When you’re at the early junior levels, he said, the winners are the kids who are the best all-around players.

But at a certain point, that changes. Those kids, the all-around players, they stop winning tournaments unless they evolve to the next level.

The next level is having a weapon.

By the time the competition gets real, you need a serve or a forehand that puts your opponent in a tough position. You can’t just not lose. You have to win. You need a weapon.

I think sometimes about how this applies to startups. It’s an analogy, so mostly just a tool for digging into things from maybe a new angle. But my take is that “you have to have a weapon” is related to some other rules of thumb that get talked about pretty frequently in tech.

Like, your product has to be 10x better to dislodge an incumbent. And, VCs want to invest in companies that sell painkillers, not vitamins. I find all of these helpful in terms of keeping in mind the forces at work in a competitive environment and how building a good product isn’t usually enough for success.

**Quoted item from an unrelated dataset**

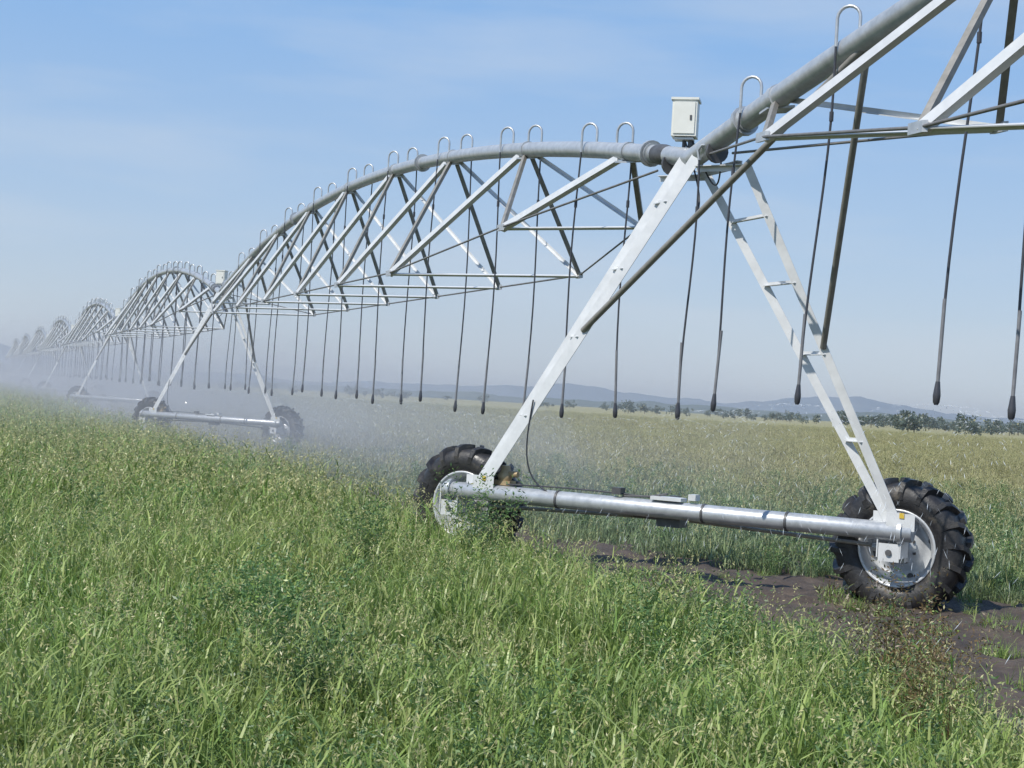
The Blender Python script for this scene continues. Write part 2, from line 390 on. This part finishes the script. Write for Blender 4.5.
class PB:
    def __init__(s): s.v=[];s.f=[];s.m=[]
    def strip(s,p,az,length,lean,curl,wd,mi=0,seg=4):
        p=V(p); d=V((math.cos(az),math.sin(az),0)); sd_=V((-math.sin(az),math.cos(az),0)); tw=random.uniform(-.8,.8)
        o=len(s.v); th=lean; q=p.copy()
        for i in range(seg+1):
            u=i/seg; ww=wd*(1-u**1.8)*.5+.0006
            a=tw*u; sv=sd_*math.cos(a)+Z*math.sin(a)*.6
            if i==seg: s.v.append(tuple(q))
            else: s.v+= [tuple(q-sv*ww),tuple(q+sv*ww)]
            q=q+(d*math.sin(th)+Z*math.cos(th))*length/seg; th+=curl/seg
        for i in range(seg-1): s.f.append((o+2*i,o+2*i+1,o+2*i+3,o+2*i+2)); s.m.append(mi)
        s.f.append((o+2*seg-2,o+2*seg-1,o+2*seg)); s.m.append(mi)
        return q
    def leaf(s,p,d,l,wd,mi=0):
        d=V(d).normalized(); a=d.orthogonal().normalized(); a=(Matrix.Rotation(random.uniform(0,6.28),3,d)@a)
        o=len(s.v); p=V(p); s.v+=[tuple(p),tuple(p+d*l*.5+a*wd*.5),tuple(p+d*l),tuple(p+d*l*.5-a*wd*.5)]
        s.f.append((o,o+1,o+2,o+3)); s.m.append(mi)
    def obj(s,name,mats,coll):
        me=bpy.data.meshes.new(name); me.from_pydata(s.v,[],s.f)
        for m_ in mats: me.materials.append(m_)
        me.polygons.foreach_set('material_index',s.m); me.update()
        o=bpy.data.objects.new(name,me); coll.objects.link(o); return o

def grass_clump(name,coll,n,rad,wscale,heads,hmax=.5,seg=4,mats=None,pan=9):
    b=PB()
    for i in range(n):
        r=rad*math.sqrt(random.random()); a=random.uniform(0,6.28); p=(r*math.cos(a),r*math.sin(a),0)
        h=hmax*random.uniform(.5,1.0); wv=random.uniform(.6,1.3)*(1.5 if random.random()<.15 else 1)
        b.strip(p,random.uniform(0,6.28),h,random.uniform(.02,.45),random.uniform(.1,2.2),wscale*wv,0,seg)
    for i in range(heads):
        r=rad*math.sqrt(random.random()); a=random.uniform(0,6.28); p=V((r*math.cos(a),r*math.sin(a),0))
        az=random.uniform(0,6.28); h=hmax*random.uniform(.95,1.25)
        tip=b.strip(p,az,h,random.uniform(.0,.18),random.uniform(.0,.5),wscale*.45,1 if random.random()<.4 else 0,3)
        for k_ in range(2):
            b.strip(p+(tip-p)*random.uniform(.4,.75),random.uniform(0,6.28),.2,random.uniform(.4,.9),1.2,wscale*.8,0,3)
        for k_ in range(pan):
            u=random.uniform(.8,1.0); q=p+(tip-p)*u+V((random.uniform(-.015,.015),random.uniform(-.015,.015),random.uniform(-.02,.02)))
            b.leaf(q,(random.uniform(-.6,.6),random.uniform(-.6,.6),random.uniform(-.9,.6)),.022*wscale/.012,.0065*wscale/.012,1)
    return b.obj(name,mats or [M_LEAF,M_SEED],coll)
def weed_clump(name,coll,mats,h,spread,stems,leaves,ls=.03):
    b=PB()
    for i in range(stems):
        a=random.uniform(0,6.28); ln=h*random.uniform(.65,1.1); lean=random.uniform(.0,spread)
        p=V((random.uniform(-.08,.08),random.uniform(-.08,.08),0)); tip=b.strip(p,a,ln,lean,random.uniform(-.3,.5),.008,0,4)
        for k_ in range(leaves):
            u=random.uniform(.2,1.0)**.8; q=p+(tip-p)*u; q=q+V((random.gauss(0,.035),random.gauss(0,.035),random.gauss(0,.02)))
            b.leaf(q,(random.uniform(-1,1),random.uniform(-1,1),random.uniform(-.2,1)),ls*random.uniform(.6,1.4),ls*.38,0 if random.random()<.85 else 1)
    return b.obj(name,mats,coll)

cn=bpy.data.collections.new("crop_near_source"); 
for i in range(6): grass_clump("c%02d"%i,cn,85,.26,.0125,[2,3,4,1,5,2][i],hmax=[.42,.46,.40,.48,.44,.38][i])
for i in range(2): weed_clump("c%02d"%(6+i),cn,[M_WEED,M_LEAF],.44,.5,9,45)
for i in range(2): grass_clump("c%02d"%(8+i),cn,100,.28,.010,2,hmax=.40,mats=[M_BLUEG,M_SEED])
cf=bpy.data.collections.new("crop_far_source")
for i in range(4): grass_clump("f%02d"%i,cf,90,.55,.023,[4,8,6,10][i],hmax=.43,seg=3,pan=6)
weed_clump("f04",cf,[M_WEED,M_LEAF],.46,.6,10,40,ls=.05)
for i in range(2): grass_clump("f%02d"%(5+i),cf,90,.55,.022,4,hmax=.42,seg=3,mats=[M_BLUEG,M_SEED],pan=6)
for i in range(2): grass_clump("f%02d"%(7+i),cf,90,.55,.022,6,hmax=.40,seg=3,mats=[M_STRAW,M_SEED],pan=6)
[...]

At a startup your product has to be good in specific ways and often has to be sold in specific ways for your company to succeed.

You need a weapon.

Today’s music is “If I Were a Bell,” live in Tokyo in 1964. This is the band just before what is often called Miles Davis’s second great quintet. Sam Rivers on saxophone rather than Wayne Shorter. Herby Hancock, Ron Carter and Tony Williams. This was released in the US in 2005 as the “Miles in Tokyo” album.